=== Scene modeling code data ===
----------
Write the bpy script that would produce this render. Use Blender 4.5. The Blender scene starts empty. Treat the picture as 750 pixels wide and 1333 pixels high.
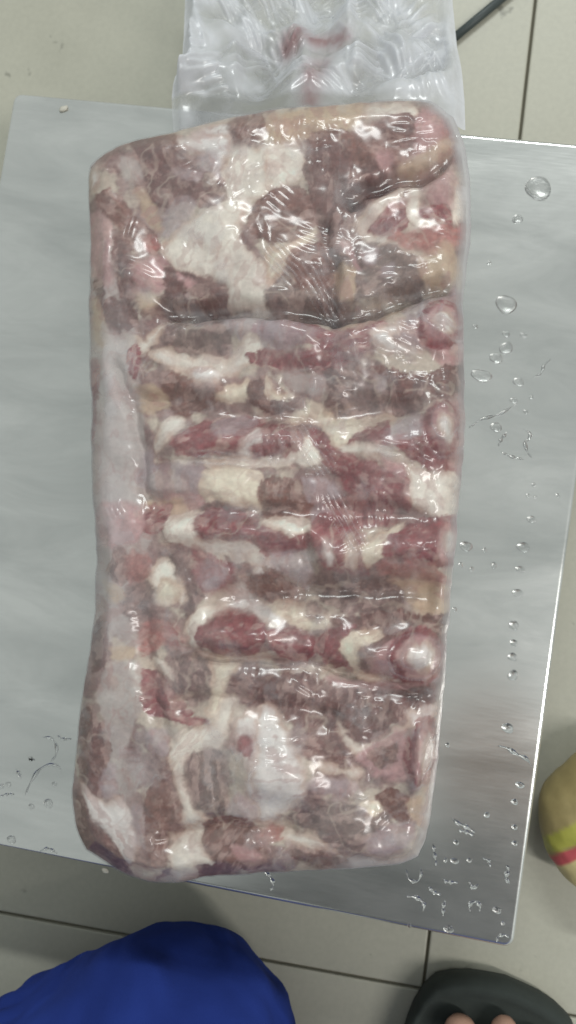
import bpy, bmesh, math
import numpy as np
from mathutils import Vector, Matrix

scene = bpy.context.scene
COL = scene.collection

# ------------------------------------------------------------------ camera
PLATE_Z = 0.10                      # top of the steel platform above the floor
FPX = 1100.0
CAM_LOC = np.array([0.0802, -0.0305, 0.4762 + PLATE_Z])
CAM_R = np.array([[0.98292, -0.14318, 0.11563],
                  [0.14949, 0.98761, -0.04784],
                  [-0.10735, 0.06431, 0.99214]])
cd = bpy.data.cameras.new('camera'); cam = bpy.data.objects.new('camera', cd); COL.objects.link(cam)
M4 = Matrix([list(CAM_R[i]) + [CAM_LOC[i]] for i in range(3)] + [[0, 0, 0, 1]])
cam.matrix_world = M4
cd.sensor_fit = 'VERTICAL'; cd.sensor_height = 36.0; cd.lens = FPX / 1333.0 * 36.0
cd.clip_start = 0.01; cd.clip_end = 50
cd.dof.use_dof = True; cd.dof.focus_distance = 0.405; cd.dof.aperture_fstop = 10.0
scene.camera = cam
scene.render.resolution_x = 576; scene.render.resolution_y = 1024

# ------------------------------------------------------------------ light
world = bpy.data.worlds.new('World'); scene.world = world; world.use_nodes = True
bg = world.node_tree.nodes['Background']
bg.inputs['Color'].default_value = (0.93, 1.0, 0.97, 1); bg.inputs['Strength'].default_value = 0.48

def lamp(name, loc, target, sx, sy, power, col):
    ld = bpy.data.lights.new(name, 'AREA'); ld.shape = 'RECTANGLE'; ld.size = sx; ld.size_y = sy
    ld.energy = power; ld.color = col
    o = bpy.data.objects.new(name, ld); COL.objects.link(o); o.location = loc
    o.rotation_euler = (Vector(target) - Vector(loc)).to_track_quat('-Z', 'Y').to_euler()
    return o
lamp('ceiling_tube_lamp', (1.55, -0.45, 2.1), (0.1, 0, 0.1), 0.10, 1.2, 24, (1.0, 0.98, 0.94))
lamp('ceiling_tube_lamp', (0.1, 2.1, 2.2), (0, 0, 0.1), 1.2, 0.10, 34, (0.95, 1.0, 0.98))

scene.view_settings.view_transform = 'Standard'; scene.view_settings.look = 'None'
scene.view_settings.exposure = 0.0; scene.view_settings.gamma = 1.0
scene.view_settings.use_curve_mapping = False

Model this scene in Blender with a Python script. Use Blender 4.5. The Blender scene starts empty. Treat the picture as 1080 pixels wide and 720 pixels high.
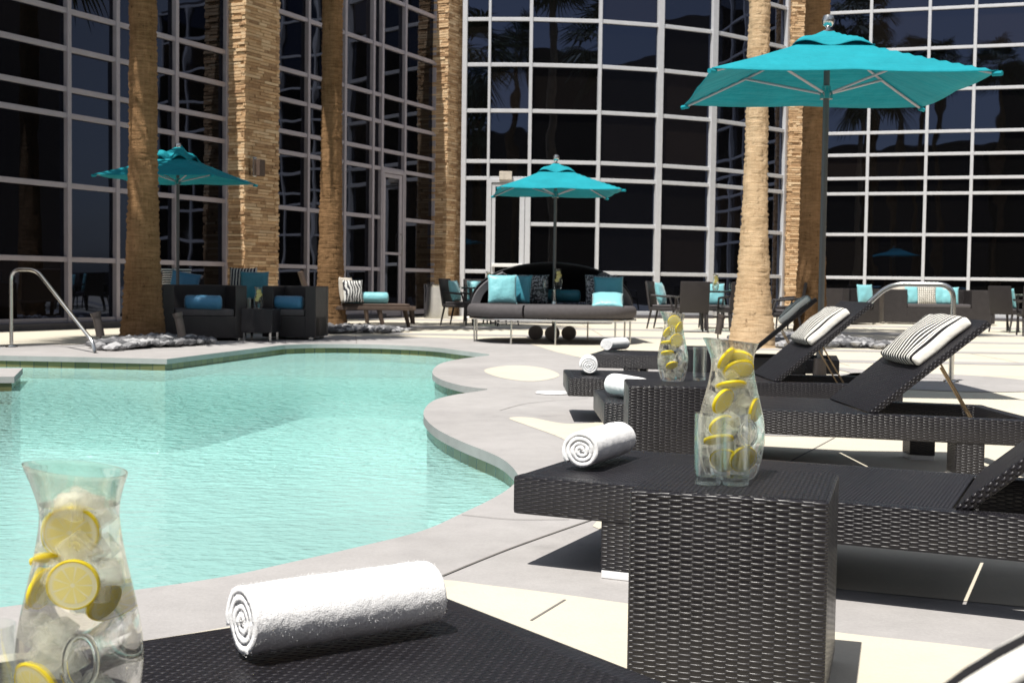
import bpy, bmesh, math, random
from mathutils import Vector, Matrix, noise
from mathutils.geometry import tessellate_polygon
R = math.radians
sc = bpy.context.scene
COL = sc.collection
rnd = random.Random(7)

# ------------------------------------------------------------------ camera
HC = 0.85; FPX = 1350.0
PITCH = math.atan(61/FPX); ROLL = 0.0137
cd = bpy.data.cameras.new('camera'); cam = bpy.data.objects.new('camera', cd); COL.objects.link(cam)
cd.sensor_width = 36; cd.lens = FPX*36/1080; cd.clip_end = 500; cd.clip_start = 0.05
CM = Matrix.Rotation(math.pi/2-PITCH, 4, 'X') @ Matrix.Rotation(ROLL, 4, 'Z')
cam.matrix_world = Matrix.Translation((0, 0, HC)) @ CM
cd.dof.use_dof = True; cd.dof.focus_distance = 3.3; cd.dof.aperture_fstop = 14.0
sc.camera = cam
def ray(px, py):
    return CM.to_3x3() @ Vector(((px-540)/FPX, -(py-360)/FPX, -1))
def at(px, py, z=0.0):
    d = ray(px, py); t = (z-HC)/d.z
    return Vector((d.x*t, d.y*t, z))
def atd(px, py, D):
    d = ray(px, py); t = D/d.y
    return Vector((d.x*t, D, HC+d.z*t))

# ------------------------------------------------------------------ materials
def newmat(name):
    m = bpy.data.materials.new(name); m.use_nodes = True
    nt = m.node_tree; b = nt.nodes['Principled BSDF']
    return m, nt, b
def N(nt, t, **kw):
    n = nt.nodes.new(t)
    for k, v in kw.items(): setattr(n, k, v)
    return n
def math_(nt, op, a, b=None, c=None):
    n = nt.nodes.new('ShaderNodeMath'); n.operation = op
    for i, v in enumerate((a, b, c)):
        if v is None: continue
        if isinstance(v, (int, float)): n.inputs[i].default_value = v
        else: nt.links.new(v, n.inputs[i])
    return n.outputs[0]
def ramp(nt, fac, stops):
    n = nt.nodes.new('ShaderNodeValToRGB'); e = n.color_ramp.elements
    while len(e) < len(stops): e.new(0.5)
    for el, (p, c) in zip(e, stops): el.position = p; el.color = (*c, 1)
    nt.links.new(fac, n.inputs[0]); return n.outputs[0]
def noise_(nt, vec, scale, detail=4, rough=0.6):
    n = nt.nodes.new('ShaderNodeTexNoise'); n.inputs['Scale'].default_value = scale
    n.inputs['Detail'].default_value = detail; n.inputs['Roughness'].default_value = rough
    if vec is not None: nt.links.new(vec, n.inputs['Vector'])
    return n.outputs['Fac']
def bump(nt, b, h, dist, strength=1.0):
    n = nt.nodes.new('ShaderNodeBump'); n.inputs['Distance'].default_value = dist
    n.inputs['Strength'].default_value = strength
    nt.links.new(h, n.inputs['Height']); nt.links.new(n.outputs[0], b.inputs['Normal']); return n
def mapping(nt, src, scale=(1, 1, 1), rot=(0, 0, 0)):
    n = nt.nodes.new('ShaderNodeMapping'); n.inputs['Scale'].default_value = scale
    n.inputs['Rotation'].default_value = rot
    nt.links.new(src, n.inputs['Vector']); return n.outputs[0]
def objco(nt): return N(nt, 'ShaderNodeTexCoord').outputs['Object']
def simple(name, col, rough=0.5, metal=0.0, var=0.15, scale=8, bmp=0.0, bscale=60, spec=0.5):
    m, nt, b = newmat(name)
    b.inputs['Roughness'].default_value = rough; b.inputs['Metallic'].default_value = metal
    b.inputs['Specular IOR Level'].default_value = spec
    co = objco(nt)
    lo = tuple(c*(1-var) for c in col); hi = tuple(min(1, c*(1+var)) for c in col)
    nt.links.new(ramp(nt, noise_(nt, co, scale), [(0.3, lo), (0.7, hi)]), b.inputs['Base Color'])
    if bmp: bump(nt, b, noise_(nt, co, bscale, 6), bmp)
    return m

def m_concrete(name, col, var=0.1, rough=0.75):
    m, nt, b = newmat(name); co = objco(nt)
    n1 = noise_(nt, co, 0.7, 6, 0.65); n2 = noise_(nt, co, 90, 4, 0.7); n3 = noise_(nt, co, 6, 8, 0.7)
    s = math_(nt, 'ADD', math_(nt, 'MULTIPLY', n1, 0.5), math_(nt, 'ADD', math_(nt, 'MULTIPLY', n2, 0.26), math_(nt, 'MULTIPLY', n3, 0.3)))
    st = noise_(nt, co, 1.9, 7, 0.75); s = math_(nt, 'SUBTRACT', s, math_(nt, 'MULTIPLY', math_(nt, 'MAXIMUM', math_(nt, 'SUBTRACT', st, 0.58), 0), 1.1))
    lo = tuple(c*(1-var*1.3) for c in col); hi = tuple(min(1, c*(1+var)) for c in col)
    nt.links.new(ramp(nt, s, [(0.34, lo), (0.62, hi)]), b.inputs['Base Color'])
    b.inputs['Roughness'].default_value = rough; b.inputs['Specular IOR Level'].default_value = 0.3
    bump(nt, b, math_(nt, 'ADD', n2, n3), 0.0015)
    return m

def m_wicker(name, col=(0.014, 0.013, 0.0165), pu=0.048, pv=0.0062, rough=0.33, hi=0.5, bd=0.0034, spec=0.42):
    m, nt, b = newmat(name)
    uv = N(nt, 'ShaderNodeUVMap'); uv.uv_map = 'UVMap'
    # a little wander so strands are hand woven, not ruled
    sp = N(nt, 'ShaderNodeSeparateXYZ'); nt.links.new(uv.outputs[0], sp.inputs[0])
    w = noise_(nt, uv.outputs[0], 22, 2); w2 = noise_(nt, uv.outputs[0], 60, 2)
    u = math_(nt, 'ADD', sp.outputs[0], math_(nt, 'MULTIPLY', math_(nt, 'SUBTRACT', w, 0.5), pu*0.12))
    v = math_(nt, 'ADD', sp.outputs[1], math_(nt, 'MULTIPLY', math_(nt, 'SUBTRACT', w2, 0.5), pv*0.2))
    vr = math_(nt, 'DIVIDE', v, pv); row = math_(nt, 'FLOOR', vr)
    ph = math_(nt, 'ADD', math_(nt, 'MULTIPLY', u, 2*math.pi/pu), math_(nt, 'MULTIPLY', row, math.pi))
    s = math_(nt, 'MULTIPLY_ADD', math_(nt, 'COSINE', ph), 0.5, 0.5)
    s = math_(nt, 'POWER', s, 0.8)
    rp = math_(nt, 'POWER', math_(nt, 'ABSOLUTE', math_(nt, 'SINE', math_(nt, 'MULTIPLY', vr, math.pi))), 0.55)
    over = math_(nt, 'MULTIPLY', s, rp)
    cord = math_(nt, 'MULTIPLY', math_(nt, 'POWER', math_(nt, 'ABSOLUTE', math_(nt, 'SINE', math_(nt, 'MULTIPLY', ph, 0.5))), 0.6), 0.35)
    h = math_(nt, 'MAXIMUM', over, cord)
    dk = tuple(c*0.22 for c in col); wn = noise_(nt, uv.outputs[0], 9, 5)
    mixc = ramp(nt, math_(nt, 'MULTIPLY', h, math_(nt, 'ADD', wn, 0.45)), [(0.1, dk), (0.45, col), (0.9, tuple(c*(1+hi) for c in col))])
    nt.links.new(mixc, b.inputs['Base Color'])
    nt.links.new(math_(nt, 'ADD', math_(nt, 'MULTIPLY', wn, 0.25), rough-0.12), b.inputs['Roughness'])
    bump(nt, b, h, bd); b.inputs['Specular IOR Level'].default_value = spec
    return m

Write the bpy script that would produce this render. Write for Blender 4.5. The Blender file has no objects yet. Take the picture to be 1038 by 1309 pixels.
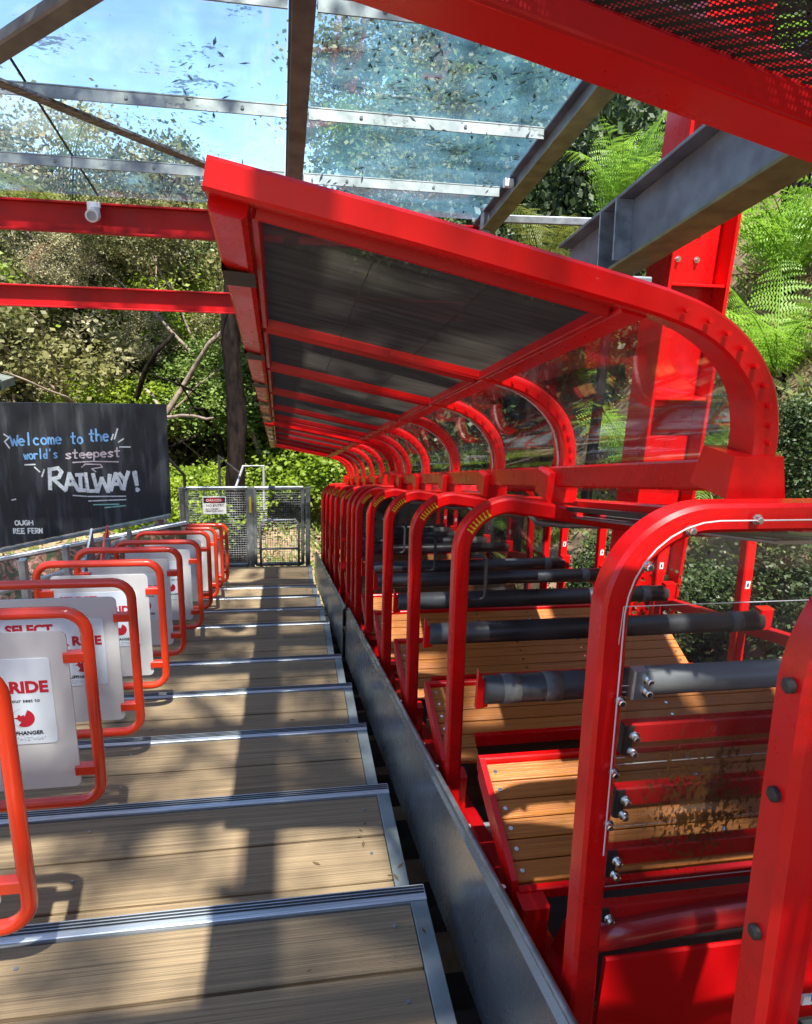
import bpy, math, random
from mathutils import Vector, Matrix, noise
random.seed(7)
# ------------------------------------------------------------------ camera, sky, sun
SC = bpy.context.scene
S = 0.2607                       # fall of the railway and the stepped platform per metre
def cam_basis(p, yaw, roll):
    fw = Vector((math.sin(yaw)*math.cos(p), math.cos(yaw)*math.cos(p), -math.sin(p)))
    r0 = Vector((math.cos(yaw), -math.sin(yaw), 0)); u0 = r0.cross(fw)
    r = math.cos(roll)*r0 + math.sin(roll)*u0; u = -math.sin(roll)*r0 + math.cos(roll)*u0
    return r, u, fw
cd = bpy.data.cameras.new('camera'); cam = bpy.data.objects.new('camera', cd)
SC.collection.objects.link(cam); SC.camera = cam
r, u, fw = cam_basis(0.2957, 0.1834, 0.0429)
cam.matrix_world = Matrix(((r.x, u.x, -fw.x, 0), (r.y, u.y, -fw.y, 0), (r.z, u.z, -fw.z, 0), (0, 0, 0, 1)))
cd.sensor_fit = 'VERTICAL'; cd.sensor_height = 24; cd.lens = 913.0/1309*24
cd.clip_start = 0.02; cd.clip_end = 600

LD = Vector((-0.05, 0.50, -1)).normalized()     # the way sunlight travels
W = bpy.data.worlds.new('World'); SC.world = W; W.use_nodes = True
nt = W.node_tree; nt.nodes.clear()
sky = nt.nodes.new('ShaderNodeTexSky'); sky.sky_type = 'NISHITA'; sky.sun_disc = False
sky.sun_elevation = math.asin(-LD.z); sky.sun_rotation = math.atan2(-LD.x, -LD.y)
sky.air_density = 1.0; sky.dust_density = 0.2; sky.ozone_density = 3.0
bg = nt.nodes.new('ShaderNodeBackground'); bg.inputs[1].default_value = 0.125
out = nt.nodes.new('ShaderNodeOutputWorld')
tc = nt.nodes.new('ShaderNodeTexCoord'); nz = nt.nodes.new('ShaderNodeTexNoise')
nz.inputs['Scale'].default_value = 3.2; nz.inputs['Detail'].default_value = 6
cr = nt.nodes.new('ShaderNodeValToRGB'); cr.color_ramp.elements[0].position = .57; cr.color_ramp.elements[1].position = 1.0
mx = nt.nodes.new('ShaderNodeMix'); mx.data_type = 'RGBA'
nt.links.new(tc.outputs['Generated'], nz.inputs['Vector']); nt.links.new(nz.outputs['Fac'], cr.inputs[0])
nt.links.new(cr.outputs[0], mx.inputs[0]); nt.links.new(sky.outputs[0], mx.inputs[6]); mx.inputs[7].default_value = (5.5, 6.2, 7.2, 1)
nt.links.new(mx.outputs[2], bg.inputs[0]); nt.links.new(bg.outputs[0], out.inputs[0])
sl = bpy.data.lights.new('sun', 'SUN'); sun = bpy.data.objects.new('sun', sl); SC.collection.objects.link(sun)
sl.energy = 5.0; sl.angle = math.radians(0.7); sl.color = (1, .95, .86)
sun.rotation_euler = LD.to_track_quat('-Z', 'Y').to_euler()
SC.view_settings.view_transform = 'Standard'; SC.view_settings.look = 'None'
SC.view_settings.gamma = 1; SC.view_settings.use_curve_mapping = False
SC.view_settings.exposure = 1.5
SC.render.engine = 'CYCLES'
SC.cycles.transparent_max_bounces = 24; SC.cycles.max_bounces = 10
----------
=== What you need to do ===
Restate word for word the part that opens with the line containing "Model this scene" and closes with the line containing "return Vector((d.x*t, D, HC+d.z*t))", both ends included, and nothing else. Omit any images.

=== Written response ===
Model this scene in Blender with a Python script. Use Blender 4.5. The Blender scene starts empty. Treat the picture as 1080 pixels wide and 720 pixels high.
import bpy, bmesh, math, random
from mathutils import Vector, Matrix, noise
from mathutils.geometry import tessellate_polygon
R = math.radians
sc = bpy.context.scene
COL = sc.collection
rnd = random.Random(7)

# ------------------------------------------------------------------ camera
HC = 0.85; FPX = 1350.0
PITCH = math.atan(61/FPX); ROLL = 0.0137
cd = bpy.data.cameras.new('camera'); cam = bpy.data.objects.new('camera', cd); COL.objects.link(cam)
cd.sensor_width = 36; cd.lens = FPX*36/1080; cd.clip_end = 500; cd.clip_start = 0.05
CM = Matrix.Rotation(math.pi/2-PITCH, 4, 'X') @ Matrix.Rotation(ROLL, 4, 'Z')
cam.matrix_world = Matrix.Translation((0, 0, HC)) @ CM
cd.dof.use_dof = True; cd.dof.focus_distance = 3.3; cd.dof.aperture_fstop = 14.0
sc.camera = cam
def ray(px, py):
    return CM.to_3x3() @ Vector(((px-540)/FPX, -(py-360)/FPX, -1))
def at(px, py, z=0.0):
    d = ray(px, py); t = (z-HC)/d.z
    return Vector((d.x*t, d.y*t, z))
def atd(px, py, D):
    d = ray(px, py); t = D/d.y
    return Vector((d.x*t, D, HC+d.z*t))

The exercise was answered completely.